## DATA BLOCK
···

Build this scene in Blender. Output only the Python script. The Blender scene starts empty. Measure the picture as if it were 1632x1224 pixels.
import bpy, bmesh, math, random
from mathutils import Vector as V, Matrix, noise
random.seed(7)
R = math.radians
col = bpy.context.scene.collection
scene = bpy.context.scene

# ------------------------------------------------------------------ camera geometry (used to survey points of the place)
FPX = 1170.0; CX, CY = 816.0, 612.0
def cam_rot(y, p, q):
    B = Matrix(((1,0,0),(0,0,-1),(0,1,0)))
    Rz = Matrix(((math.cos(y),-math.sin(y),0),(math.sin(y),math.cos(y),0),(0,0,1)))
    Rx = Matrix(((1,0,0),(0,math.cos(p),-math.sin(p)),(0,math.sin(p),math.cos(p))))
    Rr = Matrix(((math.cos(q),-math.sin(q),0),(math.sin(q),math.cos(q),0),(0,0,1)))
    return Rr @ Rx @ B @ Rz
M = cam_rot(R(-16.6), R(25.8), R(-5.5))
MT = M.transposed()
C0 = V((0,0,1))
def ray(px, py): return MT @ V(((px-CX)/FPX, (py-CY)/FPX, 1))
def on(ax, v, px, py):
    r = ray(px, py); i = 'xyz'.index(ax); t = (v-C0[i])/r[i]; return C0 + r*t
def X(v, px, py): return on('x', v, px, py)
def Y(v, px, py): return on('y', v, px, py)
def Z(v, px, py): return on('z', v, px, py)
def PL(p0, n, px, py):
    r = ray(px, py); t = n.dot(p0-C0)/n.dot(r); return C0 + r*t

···

## DESCRIPTION OF THE TASK
Type out the material again exactly as presented.

## FULL RESPONSE
Build this scene in Blender. Output only the Python script. The Blender scene starts empty. Measure the picture as if it were 1632x1224 pixels.
import bpy, bmesh, math, random
from mathutils import Vector as V, Matrix, noise
random.seed(7)
R = math.radians
col = bpy.context.scene.collection
scene = bpy.context.scene

# ------------------------------------------------------------------ camera geometry (used to survey points of the place)
FPX = 1170.0; CX, CY = 816.0, 612.0
def cam_rot(y, p, q):
    B = Matrix(((1,0,0),(0,0,-1),(0,1,0)))
    Rz = Matrix(((math.cos(y),-math.sin(y),0),(math.sin(y),math.cos(y),0),(0,0,1)))
    Rx = Matrix(((1,0,0),(0,math.cos(p),-math.sin(p)),(0,math.sin(p),math.cos(p))))
    Rr = Matrix(((math.cos(q),-math.sin(q),0),(math.sin(q),math.cos(q),0),(0,0,1)))
    return Rr @ Rx @ B @ Rz
M = cam_rot(R(-16.6), R(25.8), R(-5.5))
MT = M.transposed()
C0 = V((0,0,1))
def ray(px, py): return MT @ V(((px-CX)/FPX, (py-CY)/FPX, 1))
def on(ax, v, px, py):
    r = ray(px, py); i = 'xyz'.index(ax); t = (v-C0[i])/r[i]; return C0 + r*t
def X(v, px, py): return on('x', v, px, py)
def Y(v, px, py): return on('y', v, px, py)
def Z(v, px, py): return on('z', v, px, py)
def PL(p0, n, px, py):
    r = ray(px, py); t = n.dot(p0-C0)/n.dot(r); return C0 + r*t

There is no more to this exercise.